Why tax corporate income at all? So long as revenue remains in the corporation it’s working, and is not available to the shareholders; it should only be taxed when it reaches the shareholders’ hands in the form of dividends or capital gains (which should be taxed at the ordinary rate, not a concessional rate, but indexed for inflation).

    Mary Chastain in reply to Milhouse. | April 25, 2017 at 11:39 pm

    EXACTLY! I’m all for the elimination of the corporate tax rate and repealing the 16th Amendment. 🙂 But I’ll take what I can get and hopefully chip away some more.

This is needed. If Corporations overseas are taxed at an average of 12-20%, and the United States wishes to remain competitive, then USA tax rates ought to remain competitive.

Paired with the border adjustment tax, I don’t see how anybody can complain.

    Oh, but the leftists will complain.

    Cutting taxes on producers and employers works, but that’s not why they’ll complain.
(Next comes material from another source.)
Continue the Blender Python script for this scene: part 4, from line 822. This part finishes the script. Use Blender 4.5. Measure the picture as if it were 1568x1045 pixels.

    They’ll complain because it takes time; we won’t see an immediate, instant positive effect. We WILL see an immediate, short-term budget shortfall before corporations realize we’re serious and adjust accordingly.

    But leftists like them some instant gratification. Raising taxes raises money now, but hurts later. Cutting taxes loses money now, but more than makes up for it later.

    However, leftists are not usually known for looking at “later”, are they?

The corporate income tax should be abolished. See the period?

It has always been a means to simply tax Americans in general more, and by deception. It’s corrupt AND destructive.

That said, and while I’m all for tax cuts, without a concurrent cut in spending the net result will be MORE debt to pass along. That is also corrupt and destructive.

The progressive fascits need the private sector to fail because it is the alternative to their Socialist Utopia. When it fails there will be millions of poor desperate people who are vulnerable to their lies. The 2008 disaster shows how this works. It allowed them to lie their way into power.